Tuesday, June 26, 2007

What Would Happen Faster If Immigration Was Tightened

As if the debate over immigration and guest worker programs wasn't complicated enough, now a couple of robots are rolling into the middle of it.

Vision Robotics, a San Diego company, is working on a pair of robots that would trundle through orchards plucking oranges, apples or other fruit from the trees. In a few years, troops of these machines could perform the tedious and labor-intensive task of fruit picking that currently employs thousands of migrant workers each season.

The robotic work has been funded entirely by agricultural associations, and pushed forward by the uncertainty surrounding the migrant labor force. Farmers are "very, very nervous about the availability and cost of labor in the near future," says Vision Robotics CEO Derek Morikawa.

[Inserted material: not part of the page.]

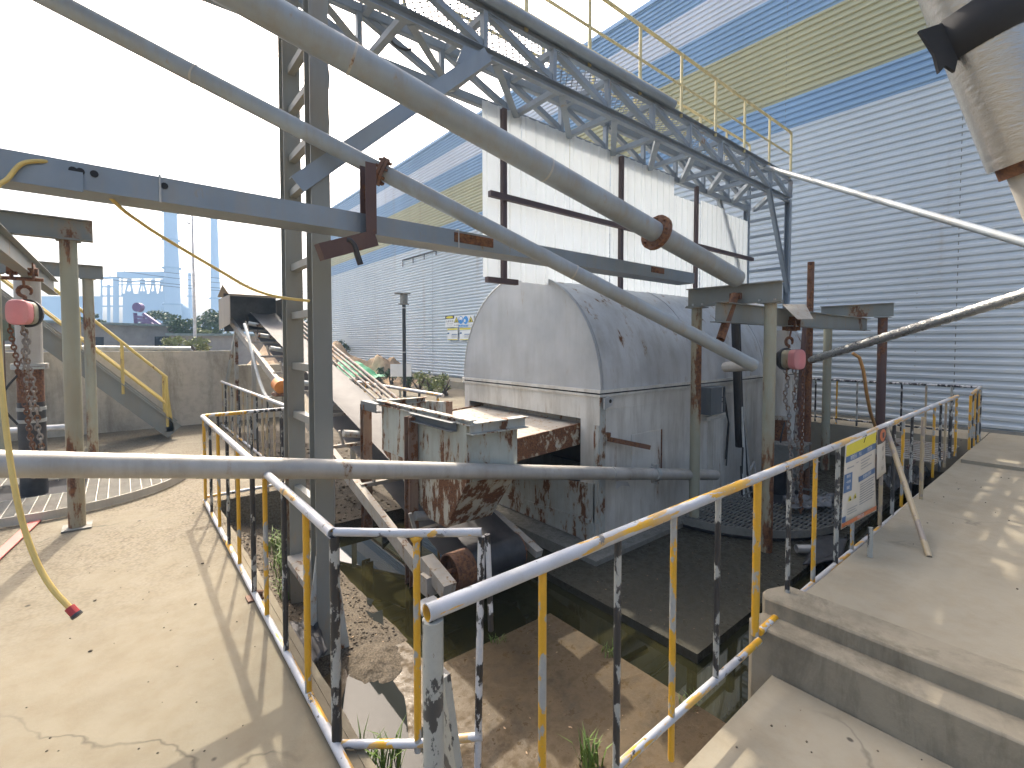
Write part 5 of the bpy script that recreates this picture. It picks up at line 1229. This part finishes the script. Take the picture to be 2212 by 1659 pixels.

[I]t wasn't just technological challenges that held back previous attempts at building a mechanical harvester –- politics got involved, too. Cesar Chavez, the legendary leader of the United Farm Workers, began a campaign against mechanization back in 1978.

Chavez was outraged that the federal government was funding research and development on agricultural machines, but not spending any money to aid the farm workers who would be displaced. In the '80s, that simmering anger merged with a growing realization that the technology was nowhere near ready, and government funding dried up.

This time around, growers' associations are funding the research. By the end of this year, the orange growers will have invested almost $1 million in the project, says Ted Baskin, president of the California Citrus Research Board. He estimates that it will take about $5 million more to get to the finished product.

The farmers are willing to pay up because they've been rattled by a labor shortage over the past few years -- California growers tell horror stories of watching their fruit rot on the trees as they waited for the picking crews to arrive. Last fall, growers rallied in front of the U.S. Capitol, frustrated that Congress still hadn't created a program to ease the passage of foreign guest workers across the Mexico border.

With the supply-and-demand equation uncertain, growers see the robots as a better option. "You can predict what it's going to cost to buy a machine and maintain it," says Baskin. "You can't predict the bargaining that we go through with contract labor," he says.

There are two industries that are stronger attractors for people here in California that are illegal immigrants: agricultural and construction. If we were able to automate the these jobs then we would greatly reduce the pull factor of illegal immigration. To be sure, not end it since there are also the lower paying factory jobs and horrifyingly paying Walmartesque ones as well, but it would be a way of reducing it in a nontrivial way. Technology can and does impact society.

1 comment:

Anonymous said...

Um. Would it happen faster? I look at the history of mechanical harvesting, and I'm unsure.

True, it's more likely that a proof of concept machine will be built earlier in the technological sequence than the equivalent versions of the mechanical rice harvester or mechanical cotton picker. But if it's at the wrong price point, it won't be adopted. And I haven't seen any signs of Moore's Law operating in farm equipment.

Also, Baskin is being more than a bit disingenuous in his comparison of the financial risks. But he's a flack, that's his job.

My gut feeling is that, all else being equal, mechanizing fruit picking will increase migrant pressures to the U.S., the same way that mechanizing cotton picking spurred Southern emigration in the postwar period.

(But maybe not: the number of migrant fruit pickers is small compared to the number of Southern sharecroppers, and the Mexican economy today is much stronger than the economy of the rural South in 1950.)